Economic considerations further distinguish the agreement. Rubio’s remarks linked security cooperation to expanded trade and investment, highlighting Paraguay’s development potential and the role of responsible U.S. business engagement in reinforcing stability. This reflects a growing consensus in Washington that security partnerships in Latin America are more durable when coupled with economic opportunities that reduce reliance on illicit economies and strengthen domestic institutions.
For Paraguay, Foreign Minister Lezcano framed the agreement as an extension of more than 160 years of diplomatic relations and a reaffirmation of commitments to democracy, human rights and the rule of law. He argued that enhanced cooperation would help build the capacity of Paraguay’s security forces and improve coordination with the United States, contributing to safer conditions and better prospects for Paraguayan citizens.
Taken together, the U.S.–Paraguay SOFA illustrates a recalibration of U.S. strategy in Latin America. Rather than replicating large-scale security assistance models of the past, Washington appears to be investing in selective, legally grounded partnerships with countries that share its threat assessment and are willing to operationalise cooperation.

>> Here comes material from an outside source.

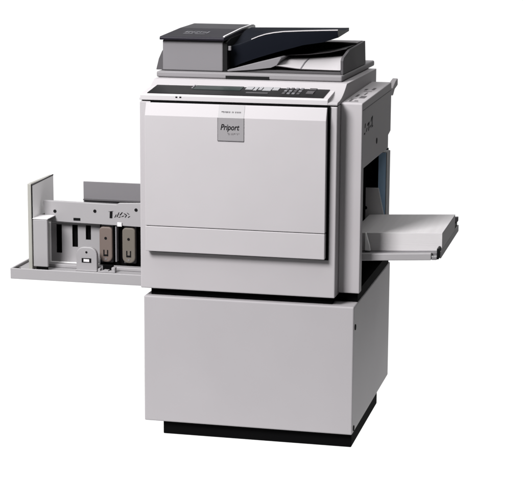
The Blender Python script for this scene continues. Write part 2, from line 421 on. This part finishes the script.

In this sense, the agreement is less about Paraguay alone than about building a flexible regional architecture capable of responding to transnational challenges that do not respect borders.
Whether this approach proves effective will depend on sustained political commitment and practical implementation. Status of Forces Agreements create possibilities rather than outcomes. If used actively, the U.S.–Paraguay pact could complement existing partnerships with Colombia, Central America and other willing states, forming a layered security network across the hemisphere. In an era defined less by conventional warfare than by criminalised power and transnational disruption, the agreement points to how the United States is seeking to adapt its role in Latin America—incrementally, pragmatically and with an eye toward partnership rather than dominance.